→ **Material provided**
========================================================================

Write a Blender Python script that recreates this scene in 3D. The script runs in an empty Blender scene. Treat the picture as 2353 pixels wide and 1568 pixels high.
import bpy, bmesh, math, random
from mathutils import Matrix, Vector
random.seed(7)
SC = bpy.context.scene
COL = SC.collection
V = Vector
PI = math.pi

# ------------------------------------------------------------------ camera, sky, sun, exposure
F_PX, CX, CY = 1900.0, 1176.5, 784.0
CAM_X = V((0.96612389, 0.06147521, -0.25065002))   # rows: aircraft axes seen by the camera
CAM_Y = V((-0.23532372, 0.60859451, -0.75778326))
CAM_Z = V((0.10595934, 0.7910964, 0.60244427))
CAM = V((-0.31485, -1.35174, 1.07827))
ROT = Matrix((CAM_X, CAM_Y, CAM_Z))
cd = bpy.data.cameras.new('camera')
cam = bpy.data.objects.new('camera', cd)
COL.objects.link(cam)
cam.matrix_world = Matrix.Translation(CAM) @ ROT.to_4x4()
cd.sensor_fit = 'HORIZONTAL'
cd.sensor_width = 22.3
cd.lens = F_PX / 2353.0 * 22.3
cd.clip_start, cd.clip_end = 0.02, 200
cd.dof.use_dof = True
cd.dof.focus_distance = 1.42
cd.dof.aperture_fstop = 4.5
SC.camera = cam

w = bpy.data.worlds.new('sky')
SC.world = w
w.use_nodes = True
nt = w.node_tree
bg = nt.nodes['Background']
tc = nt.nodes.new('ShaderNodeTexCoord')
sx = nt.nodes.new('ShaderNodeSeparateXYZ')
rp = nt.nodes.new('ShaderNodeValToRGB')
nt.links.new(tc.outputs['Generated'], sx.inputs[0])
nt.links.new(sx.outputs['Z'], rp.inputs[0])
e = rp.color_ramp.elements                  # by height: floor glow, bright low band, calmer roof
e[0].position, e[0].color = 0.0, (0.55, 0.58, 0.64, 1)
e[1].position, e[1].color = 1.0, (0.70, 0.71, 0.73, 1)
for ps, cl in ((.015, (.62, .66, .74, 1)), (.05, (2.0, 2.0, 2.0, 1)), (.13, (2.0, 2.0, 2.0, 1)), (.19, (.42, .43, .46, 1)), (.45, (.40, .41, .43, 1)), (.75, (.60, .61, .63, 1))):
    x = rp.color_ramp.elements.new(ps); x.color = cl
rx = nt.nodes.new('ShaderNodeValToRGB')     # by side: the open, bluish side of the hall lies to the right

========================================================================

→ **Exercise aim**
Repeat the material above in full, keeping every word.

→ **Completed exercise**
Write a Blender Python script that recreates this scene in 3D. The script runs in an empty Blender scene. Treat the picture as 2353 pixels wide and 1568 pixels high.
import bpy, bmesh, math, random
from mathutils import Matrix, Vector
random.seed(7)
SC = bpy.context.scene
COL = SC.collection
V = Vector
PI = math.pi

# ------------------------------------------------------------------ camera, sky, sun, exposure
F_PX, CX, CY = 1900.0, 1176.5, 784.0
CAM_X = V((0.96612389, 0.06147521, -0.25065002))   # rows: aircraft axes seen by the camera
CAM_Y = V((-0.23532372, 0.60859451, -0.75778326))
CAM_Z = V((0.10595934, 0.7910964, 0.60244427))
CAM = V((-0.31485, -1.35174, 1.07827))
ROT = Matrix((CAM_X, CAM_Y, CAM_Z))
cd = bpy.data.cameras.new('camera')
cam = bpy.data.objects.new('camera', cd)
COL.objects.link(cam)
cam.matrix_world = Matrix.Translation(CAM) @ ROT.to_4x4()
cd.sensor_fit = 'HORIZONTAL'
cd.sensor_width = 22.3
cd.lens = F_PX / 2353.0 * 22.3
cd.clip_start, cd.clip_end = 0.02, 200
cd.dof.use_dof = True
cd.dof.focus_distance = 1.42
cd.dof.aperture_fstop = 4.5
SC.camera = cam

w = bpy.data.worlds.new('sky')
SC.world = w
w.use_nodes = True
nt = w.node_tree
bg = nt.nodes['Background']
tc = nt.nodes.new('ShaderNodeTexCoord')
sx = nt.nodes.new('ShaderNodeSeparateXYZ')
rp = nt.nodes.new('ShaderNodeValToRGB')
nt.links.new(tc.outputs['Generated'], sx.inputs[0])
nt.links.new(sx.outputs['Z'], rp.inputs[0])
e = rp.color_ramp.elements                  # by height: floor glow, bright low band, calmer roof
e[0].position, e[0].color = 0.0, (0.55, 0.58, 0.64, 1)
e[1].position, e[1].color = 1.0, (0.70, 0.71, 0.73, 1)
for ps, cl in ((.015, (.62, .66, .74, 1)), (.05, (2.0, 2.0, 2.0, 1)), (.13, (2.0, 2.0, 2.0, 1)), (.19, (.42, .43, .46, 1)), (.45, (.40, .41, .43, 1)), (.75, (.60, .61, .63, 1))):
    x = rp.color_ramp.elements.new(ps); x.color = cl
rx = nt.nodes.new('ShaderNodeValToRGB')     # by side: the open, bluish side of the hall lies to the right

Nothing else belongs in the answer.